We need to fund more studies of the addiction to pornography and its effects on violent behavior. Parents can install filters on any computer used by children and keep the family computer in a central location, not in a child's bedroom or someplace where parents might not regularly see it. We need to demand tougher law enforcement on the state and federal level. The Bush administration is stepping up federal enforcement of obscenity laws. This is a good first step. Contact the U.S. attorney for your district and ask what they are doing to enforce the laws. We need tougher state penalties against both possession and distribution of child porn and passing any kind of pornographic material to kids. Experts indicate that pornography is often used by pedophiles to break down the resistance of child victims. Parents should check out their states penalties for child rape and make sure offenders are going to jail and staying there for these offenses. Florida, for example, just passed a tough new law after the tragedy involving Jessica Lunsford, whose killer was a recently released violent offender. We should pass legislation to address the threat to children on the Internet. This includes chat sites, websites, spam, and peer-to-peer networks. Peer-to-Peer networks are of particular concern because they are widely visited by kids and offer porn for free without any age verification.
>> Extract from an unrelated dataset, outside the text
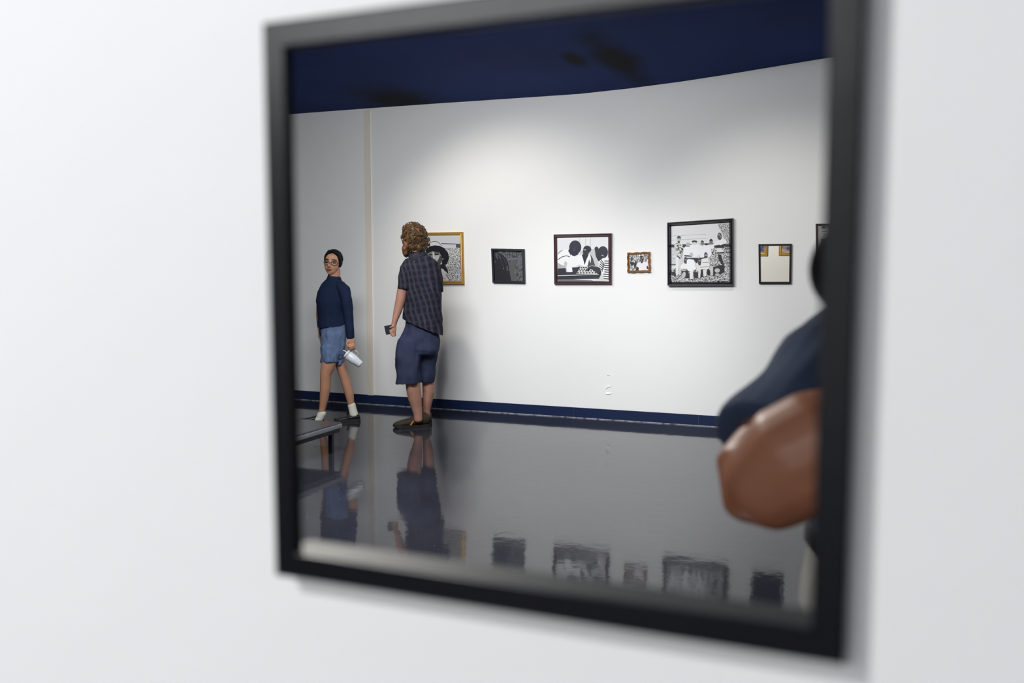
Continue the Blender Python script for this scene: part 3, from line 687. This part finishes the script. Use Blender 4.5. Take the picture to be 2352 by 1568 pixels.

As Rep. Katherine Harris has pointed out, "Pornography displays human beings as objects, obliterating the wall between an individual's sick fantasies and the compulsion to act upon them. Often, the monsters who hurt women and children start with this malignant desensitizer." We need to all work together to find better ways to protect women and children against this violence.
LOL! That's a new one for me. I'm not into censorship so that makes me a Marxist? Just wait until they come for your choice of books or websites, XR7; you'll be singing an entirely different tune.
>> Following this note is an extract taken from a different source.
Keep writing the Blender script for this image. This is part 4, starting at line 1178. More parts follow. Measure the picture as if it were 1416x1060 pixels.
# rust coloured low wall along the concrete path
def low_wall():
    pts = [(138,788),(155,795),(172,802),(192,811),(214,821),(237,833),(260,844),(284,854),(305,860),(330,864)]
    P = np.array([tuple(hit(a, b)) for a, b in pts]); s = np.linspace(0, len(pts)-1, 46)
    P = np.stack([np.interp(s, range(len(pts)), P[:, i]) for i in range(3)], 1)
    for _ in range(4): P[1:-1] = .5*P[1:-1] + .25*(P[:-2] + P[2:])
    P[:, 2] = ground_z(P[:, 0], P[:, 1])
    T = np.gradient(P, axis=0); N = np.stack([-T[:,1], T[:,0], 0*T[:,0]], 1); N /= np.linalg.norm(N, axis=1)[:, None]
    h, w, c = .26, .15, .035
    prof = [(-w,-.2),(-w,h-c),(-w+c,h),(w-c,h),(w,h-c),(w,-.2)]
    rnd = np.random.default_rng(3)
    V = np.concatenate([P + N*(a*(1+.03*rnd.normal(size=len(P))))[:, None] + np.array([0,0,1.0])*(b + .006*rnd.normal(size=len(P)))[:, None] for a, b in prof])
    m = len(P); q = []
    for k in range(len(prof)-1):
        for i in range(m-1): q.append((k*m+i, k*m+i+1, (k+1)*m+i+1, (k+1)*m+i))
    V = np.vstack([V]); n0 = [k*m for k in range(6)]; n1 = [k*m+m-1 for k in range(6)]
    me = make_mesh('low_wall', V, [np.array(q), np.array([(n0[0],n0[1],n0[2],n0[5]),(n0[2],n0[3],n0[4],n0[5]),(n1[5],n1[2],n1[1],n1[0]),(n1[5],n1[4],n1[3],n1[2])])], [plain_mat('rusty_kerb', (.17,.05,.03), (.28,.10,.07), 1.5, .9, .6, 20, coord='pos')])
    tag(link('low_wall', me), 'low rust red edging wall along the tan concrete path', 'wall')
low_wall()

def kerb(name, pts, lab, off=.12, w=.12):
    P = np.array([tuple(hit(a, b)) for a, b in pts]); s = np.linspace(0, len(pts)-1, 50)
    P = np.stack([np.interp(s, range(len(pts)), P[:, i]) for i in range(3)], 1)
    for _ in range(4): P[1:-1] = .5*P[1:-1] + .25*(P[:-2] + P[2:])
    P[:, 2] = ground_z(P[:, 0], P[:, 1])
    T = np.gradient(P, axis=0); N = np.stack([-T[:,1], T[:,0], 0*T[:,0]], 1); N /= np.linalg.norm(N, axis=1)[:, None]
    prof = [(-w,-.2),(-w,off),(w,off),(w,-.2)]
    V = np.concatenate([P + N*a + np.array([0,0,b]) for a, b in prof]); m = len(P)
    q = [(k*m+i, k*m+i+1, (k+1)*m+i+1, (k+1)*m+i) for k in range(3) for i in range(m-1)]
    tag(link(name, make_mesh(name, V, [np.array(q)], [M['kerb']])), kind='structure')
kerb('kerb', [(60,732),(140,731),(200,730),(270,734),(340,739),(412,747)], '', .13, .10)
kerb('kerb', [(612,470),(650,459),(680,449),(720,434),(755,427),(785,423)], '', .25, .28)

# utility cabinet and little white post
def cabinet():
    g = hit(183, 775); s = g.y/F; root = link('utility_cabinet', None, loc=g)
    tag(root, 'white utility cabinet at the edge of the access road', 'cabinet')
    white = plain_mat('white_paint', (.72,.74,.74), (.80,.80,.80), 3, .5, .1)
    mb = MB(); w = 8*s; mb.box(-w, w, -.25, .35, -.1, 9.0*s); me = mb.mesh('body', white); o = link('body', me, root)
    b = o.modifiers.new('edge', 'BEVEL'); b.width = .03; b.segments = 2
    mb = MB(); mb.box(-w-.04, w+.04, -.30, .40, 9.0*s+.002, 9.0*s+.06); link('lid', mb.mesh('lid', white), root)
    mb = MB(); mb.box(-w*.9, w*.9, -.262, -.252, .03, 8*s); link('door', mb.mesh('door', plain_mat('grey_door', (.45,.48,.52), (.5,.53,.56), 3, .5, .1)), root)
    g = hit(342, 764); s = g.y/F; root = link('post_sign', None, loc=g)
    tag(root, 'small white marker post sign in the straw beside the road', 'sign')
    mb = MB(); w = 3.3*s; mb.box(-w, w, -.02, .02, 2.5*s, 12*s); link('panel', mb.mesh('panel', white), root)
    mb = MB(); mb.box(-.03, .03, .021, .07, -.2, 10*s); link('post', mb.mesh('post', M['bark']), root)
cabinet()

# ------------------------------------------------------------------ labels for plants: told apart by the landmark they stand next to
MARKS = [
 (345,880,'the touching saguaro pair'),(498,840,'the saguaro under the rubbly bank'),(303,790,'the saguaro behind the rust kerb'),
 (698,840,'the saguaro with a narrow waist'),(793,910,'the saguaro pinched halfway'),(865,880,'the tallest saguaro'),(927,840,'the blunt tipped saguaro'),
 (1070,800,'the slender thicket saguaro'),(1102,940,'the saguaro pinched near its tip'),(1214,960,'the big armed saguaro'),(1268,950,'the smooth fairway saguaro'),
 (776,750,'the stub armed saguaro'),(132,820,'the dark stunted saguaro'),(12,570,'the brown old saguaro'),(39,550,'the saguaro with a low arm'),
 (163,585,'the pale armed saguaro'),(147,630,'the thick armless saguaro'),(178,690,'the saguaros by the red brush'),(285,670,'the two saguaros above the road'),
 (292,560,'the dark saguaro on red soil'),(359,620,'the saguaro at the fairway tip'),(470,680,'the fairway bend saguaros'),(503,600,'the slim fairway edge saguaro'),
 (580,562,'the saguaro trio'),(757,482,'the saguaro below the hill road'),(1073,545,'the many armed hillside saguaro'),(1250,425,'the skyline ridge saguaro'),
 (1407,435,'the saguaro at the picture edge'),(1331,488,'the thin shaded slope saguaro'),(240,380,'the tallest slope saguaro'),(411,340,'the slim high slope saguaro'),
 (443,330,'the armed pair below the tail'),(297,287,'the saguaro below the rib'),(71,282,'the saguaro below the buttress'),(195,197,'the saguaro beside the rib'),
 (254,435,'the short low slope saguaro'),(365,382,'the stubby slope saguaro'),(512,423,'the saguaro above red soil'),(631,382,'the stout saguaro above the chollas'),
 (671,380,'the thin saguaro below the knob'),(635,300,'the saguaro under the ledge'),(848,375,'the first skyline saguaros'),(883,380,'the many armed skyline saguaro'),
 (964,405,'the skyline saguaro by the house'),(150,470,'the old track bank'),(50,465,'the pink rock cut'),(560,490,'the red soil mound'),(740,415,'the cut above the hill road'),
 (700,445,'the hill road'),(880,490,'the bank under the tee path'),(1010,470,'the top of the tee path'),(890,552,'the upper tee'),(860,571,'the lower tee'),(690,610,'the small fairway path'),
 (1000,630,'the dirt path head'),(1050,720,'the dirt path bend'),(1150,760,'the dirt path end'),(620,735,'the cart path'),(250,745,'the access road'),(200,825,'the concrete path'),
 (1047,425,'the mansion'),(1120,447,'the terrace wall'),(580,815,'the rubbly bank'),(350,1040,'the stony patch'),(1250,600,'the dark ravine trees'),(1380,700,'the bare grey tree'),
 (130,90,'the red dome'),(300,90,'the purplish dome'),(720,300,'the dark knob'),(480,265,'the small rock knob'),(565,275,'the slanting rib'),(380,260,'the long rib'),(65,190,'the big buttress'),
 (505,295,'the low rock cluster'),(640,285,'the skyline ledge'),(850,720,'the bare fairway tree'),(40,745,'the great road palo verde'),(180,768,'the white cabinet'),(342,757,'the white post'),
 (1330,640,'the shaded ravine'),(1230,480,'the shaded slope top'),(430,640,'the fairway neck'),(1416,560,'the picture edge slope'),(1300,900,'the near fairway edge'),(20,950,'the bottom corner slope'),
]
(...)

This is where you keep getting it wrong, over and over again. I've never said I wanted unlmited access to pornography. What I want is intelligent discourse about where the lines should be drawn. Hard and fast lines, not something nebulous like "back to 1957". I want to know where folks stand, what exactly would have to go etc.
Because it destroys your argument that any graphic representation of sexuality -porn- is inherently "lustful" and therefore biblically proscribed.
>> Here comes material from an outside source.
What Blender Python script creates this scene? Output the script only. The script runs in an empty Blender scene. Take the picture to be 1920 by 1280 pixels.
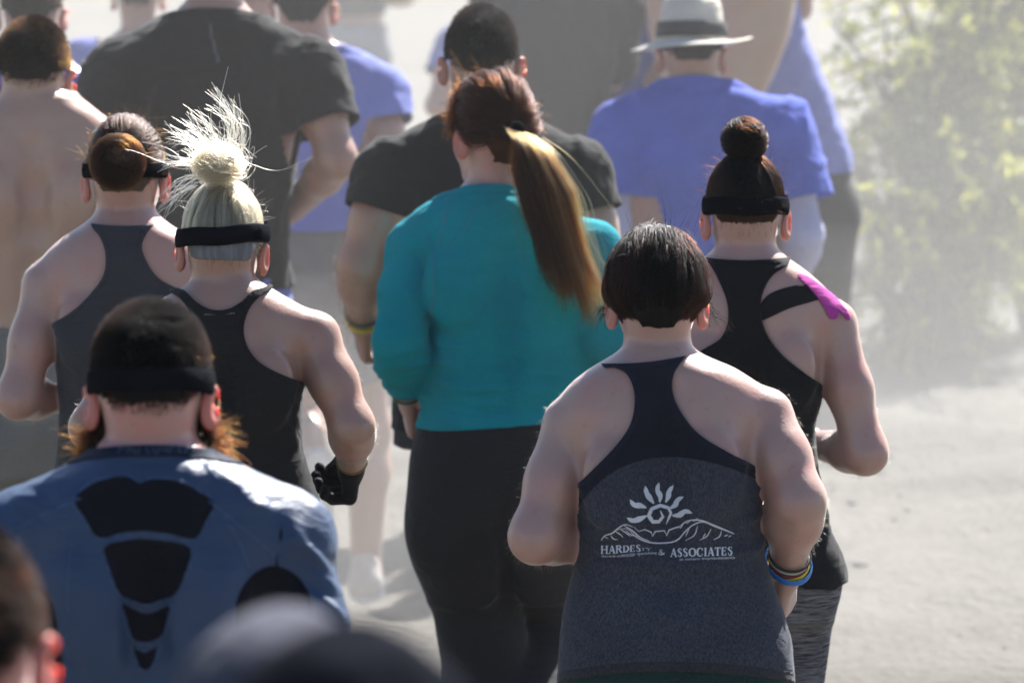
import bpy, math, random
import numpy as np
from mathutils import Vector, Matrix, noise as mnoise

# ---------------------------------------------------------------- camera, light, exposure
SC = bpy.context.scene
COL = SC.collection
RNG = np.random.default_rng(11)
random.seed(5)
F_PX, CAM_H, PITCH = 10667.0, 2.46, math.atan(1185.0/10667.0)
cam_d = bpy.data.cameras.new('camera')
cam = bpy.data.objects.new('camera', cam_d); COL.objects.link(cam)
cam.location = (0, 0, CAM_H)
cam.rotation_euler = (math.pi/2-PITCH, 0, 0)
cam_d.lens = 200.0; cam_d.sensor_width = 36.0
cam_d.clip_start = 0.1; cam_d.clip_end = 6000
cam_d.dof.use_dof = True
cam_d.dof.focus_distance = 10.1
cam_d.dof.aperture_fstop = 6.0
cam_d.dof.aperture_blades = 9
SC.camera = cam
SUN_AZ, SUN_EL = math.radians(27), math.radians(44)
w = bpy.data.worlds.new('World'); SC.world = w; w.use_nodes = True
nt = w.node_tree; bg = nt.nodes['Background']
sky = nt.nodes.new('ShaderNodeTexSky'); sky.sky_type = 'NISHITA'; sky.sun_disc = False
sky.sun_elevation = SUN_EL; sky.sun_rotation = SUN_AZ
sky.air_density = 1.0; sky.dust_density = 0.6; sky.ozone_density = 2.5
nt.links.new(sky.outputs[0], bg.inputs[0]); bg.inputs[1].default_value = 0.05
sd = bpy.data.lights.new('sun', 'SUN'); sd.energy = 5.0; sd.angle = math.radians(0.55); sd.color = (1.0, 0.975, 0.94)
sun = bpy.data.objects.new('sun', sd); COL.objects.link(sun)
sdir = Vector((math.sin(SUN_AZ)*math.cos(SUN_EL), math.cos(SUN_AZ)*math.cos(SUN_EL), math.sin(SUN_EL)))
sun.rotation_euler = sdir.to_track_quat('Z', 'Y').to_euler(); sun.location = (8, 20, 12)
SC.view_settings.view_transform = 'Standard'; SC.view_settings.look = 'None'
SC.view_settings.exposure = 1.8; SC.view_settings.gamma = 1.0; SC.view_settings.use_curve_mapping = False
SC.render.engine = 'CYCLES'
cy = SC.cycles
cy.use_denoising = True; cy.max_bounces = 8; cy.transparent_max_bounces = 8
cy.volume_bounces = 1; cy.sample_clamp_indirect = 6.0
cy.volume_step_rate = 1.0

# ---------------------------------------------------------------- picture <-> place
def px2w(u, v, Y):
    a = (u-960.0)/F_PX; b = (640.0-v)/F_PX
    c, s = math.cos(PITCH), math.sin(PITCH)
    dy = c+b*s; dz = -s+b*c
    t = Y/dy
    return np.array((a*t, Y, CAM_H+dz*t))
def w2px(P):
    P = np.asarray(P, float)
    c, s = math.cos(PITCH), math.sin(PITCH)
    X = P[..., 0]; Y = P[..., 1]; Z = P[..., 2]-CAM_H
    d = Y*c-Z*s; up = Y*s+Z*c
    return 960+F_PX*X/d, 640-F_PX*up/d

# ---------------------------------------------------------------- noise
def _hash(i, j, k, seed):
    h = (i.astype(np.int64)*374761393+j.astype(np.int64)*668265263+k.astype(np.int64)*2147483647+seed*974634777) & 0xffffffff
    h = ((h ^ (h >> 13))*1274126177) & 0xffffffff
    return ((h ^ (h >> 16)) & 0xffff)/65535.0
def vnoise(p, seed=0):
    p = np.asarray(p, float); i = np.floor(p).astype(np.int64); f = p-i
    f = f*f*f*(f*(f*6-15)+10); r = 0
    for a in (0, 1):
        for b in (0, 1):
            for c in (0, 1):
                wgt = (f[:, 0] if a else 1-f[:, 0])*(f[:, 1] if b else 1-f[:, 1])*(f[:, 2] if c else 1-f[:, 2])
                r = r+wgt*_hash(i[:, 0]+a, i[:, 1]+b, i[:, 2]+c, seed)
    return r*2-1
def fbm(p, octv=3, seed=0):
    r = 0; a = 1.0; p = np.asarray(p, float)
    for o in range(octv):
        r = r+a*vnoise(p*(2.03**o)+o*17.3, seed+o); a *= 0.5
    return r

# ---------------------------------------------------------------- implicit surfaces
def nrm(v):
    v = np.asarray(v, float); return v/max(np.linalg.norm(v), 1e-9)
class Prim:
    def __init__(s, fn, lo, hi, k=0.03, tag='', sub=False):
        s.fn, s.lo, s.hi, s.k, s.tag, s.sub = fn, np.array(lo, float), np.array(hi, float), k, tag, sub
def cone(p0, p1, r0, r1, k=0.03, tag='', sub=False):
    p0 = np.array(p0, float); p1 = np.array(p1, float); ba = p1-p0; L2 = max(ba@ba, 1e-9)
    def fn(X, Y, Z):
        x, y, z = X-p0[0], Y-p0[1], Z-p0[2]
        h = np.clip((x*ba[0]+y*ba[1]+z*ba[2])/L2, 0, 1)
        return np.sqrt((x-h*ba[0])**2+(y-h*ba[1])**2+(z-h*ba[2])**2)-(r0+(r1-r0)*h)
    R = max(r0, r1)
    return Prim(fn, np.minimum(p0, p1)-R, np.maximum(p0, p1)+R, k, tag, sub)
def ell(c, r, k=0.03, tag='', rot=None, sub=False):
    c = np.array(c, float); r = np.array(r, float); M = np.eye(3) if rot is None else np.asarray(rot, float)
    def fn(X, Y, Z):
        x, y, z = X-c[0], Y-c[1], Z-c[2]
        a = (M[0, 0]*x+M[1, 0]*y+M[2, 0]*z)/r[0]; b = (M[0, 1]*x+M[1, 1]*y+M[2, 1]*z)/r[1]; d = (M[0, 2]*x+M[1, 2]*y+M[2, 2]*z)/r[2]
        k0 = np.sqrt(a*a+b*b+d*d)+1e-6
        k1 = np.sqrt((a/r[0])**2+(b/r[1])**2+(d/r[2])**2)+1e-6
        return k0*(k0-1)/k1
    ext = np.sqrt(((M*r)**2).sum(1))
    return Prim(fn, c-ext, c+ext, k, tag, sub)
def pchip(z, v, zq):
    z = np.asarray(z, float); v = np.asarray(v, float); n = len(z)
    if n < 3: return np.interp(zq, z, v)
    h = np.diff(z); dl = np.diff(v)/h; m = np.zeros(n)
    for i in range(1, n-1):
        if dl[i-1]*dl[i] > 0:
            w1 = 2*h[i]+h[i-1]; w2 = h[i]+2*h[i-1]; m[i] = (w1+w2)/(w1/dl[i-1]+w2/dl[i])
    m[0] = dl[0]; m[-1] = dl[-1]
    zq = np.clip(zq, z[0], z[-1]); i = np.clip(np.searchsorted(z, zq)-1, 0, n-2)
    t = (zq-z[i])/h[i]
    return (2*t**3-3*t**2+1)*v[i]+(t**3-2*t**2+t)*h[i]*m[i]+(-2*t**3+3*t**2)*v[i+1]+(t**3-t**2)*h[i]*m[i+1]
class Loft:
    """rows: (z, cx, cy, a, b); an upright stack of rounded cross-sections"""
    def __init__(s, rows, n=2.35):
        rows = sorted(rows); s.n = n; s.r = np.array(rows, float)
        s.zt = np.linspace(s.r[0, 0], s.r[-1, 0], 240)
        s.t = [pchip(s.r[:, 0], s.r[:, i], s.zt) for i in range(1, 5)]
    def at(s, z): return [np.interp(z, s.zt, t) for t in s.t]
    def prim(s, k=0.03, tag='torso', grow=0.0):
        z0, z1, n = s.zt[0], s.zt[-1], s.n
        def fn(X, Y, Z):
            cx, cyy, a, b = [q.astype(np.float32) for q in s.at(Z)]
            a = a+grow; b = b+grow
            x = np.abs(X-cx)/a+1e-4; y = np.abs(Y-cyy)/b+1e-4
            k0 = (x**n+y**n)**(1/n)
            g = np.sqrt((x**(n-1)/a)**2+(y**(n-1)/b)**2)/k0**(n-1)
            return np.maximum((k0-1)/g, np.maximum(z0-grow-Z, Z-z1-grow))
        mx = lambda t, q, sg: (t+sg*(q+grow))
        lo = (mx(s.t[0], s.t[2], -1).min(), mx(s.t[1], s.t[3], -1).min(), z0-grow)
        hi = (mx(s.t[0], s.t[2], 1).max(), mx(s.t[1], s.t[3], 1).max(), z1+grow)
        return Prim(fn, lo, hi, k, tag)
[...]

Who determines when craving becomes "inordinate?". Your definition of lust places limits on how much one can enjoy the act, in marriage - absurd.
Look up "inordinate."
Look up "pretentious".
Predators got porn??
How do they see what the chick Predator is trying to show, with those invisibility suits?
Guess I should have left well enough alone. They got my "number" again. Two showed up in my mailbox the next morning from Sussanah and Andrew, offering the usual enhancement to an anatomical piece of equipment I don't possess.
Got a couple of more of those since then
More disburbing is that I have gotten a couple child porn spams. I've never gotten those before. Guess I'll have to pester some people I prefer to leave alone about the second one.
People into porno are about as bad as sexual predators. Both also feel what they're doing is morally acceptable.
A mirror is a "graphic representation of sexuality"? It's "pornography"?
graph·ic ( P ) Pronunciation Key (grfk)The essence of pornography is the fact that it is a tangible representation of sexual imagery.
adj. also graph·i·cal (--kl)1.
a.) Of or relating to written representation.
b.) Of or relating to pictorial representation.
por·nog·ra·phy ( P ) Pronunciation Key (pôr-ngr-f)Who determines when craving becomes "inordinate?".
n.1. Sexually explicit pictures, writing, or other material whose primary purpose is to cause sexual arousal.
Who determines when a craving for a Twinkie becomes inordinate? The determination depends on particular circumstances. The difficulty in determining the dividing line doesn't obviate the difference in principle between ordinate and inordinate desire.
Your definition of lust places limits on how much one can enjoy the act, in marriage - absurd.
If it's so absurd, then it should be easy for you to explain to me why lust is impossible in marriage.
The difference, as you well know, is that everyone involved in the production and consumption of legal pornography is a consenting adult.
Comparing private, consensual adult viewing of pornography to rape or child molestation just makes you look foolish.
I agree with you. Porn is like any other adult vice- it can lead to bad consequences for the individuals involved, but since they are adults such consequences are their's to live with.
Certainly it's possible - in a dysfunctional, pseudo-marriage.
In a loving marriage, where both partners are in agreement, only Catholics would posit that you can be too hot for each other.
The difficulty in determining the dividing line doesn't obviate the difference in principle between ordinate and inordinate desire.
That's an elegant sentence. Only on FR.
Reality shows this to be an utterly false statement.
Obviously God gave us the freedom to commit harmful, gross, immoral and self destructive acts. If not, they'd be impossible.
Under Lucifer's plan, rejected by God, all such acts would have been impossible, thus guaranteeing the "salvation" of all.
Of course, free will, one of God's greatest gifts, goes right out the window.
Here's a simple example. When couples choose to sterilize themselves temporarily (using "birth control") and engage in intercourse, they are lying with their bodies, on the one hand, acting in "union" but at the same time rejecting the natural flowering of that expression. Such a sexual union is like masturbation in that it is a selfish, self-directed choice for the pleasure of intercourse without regard for the proper object of intercourse, similar to binging and purging.
People into porno, like you, probably, will try to justify it in many ways.
The problem with pornography is that you constantly have to be "upping" the sexual level of the photos, in order to get the same satisfaction.
It's just like a drug.
This is why many people eventually get into gay or child porn.
The title could as easily read: "Watching baseball and sexual predators; a disturbing link."
You can create a link between anything popular and anything unsavory. Doesn't mean the link is scientifically valid.
My money is on childhood sexual abuse by a sexual predator as the leading cause for creating sexual predators.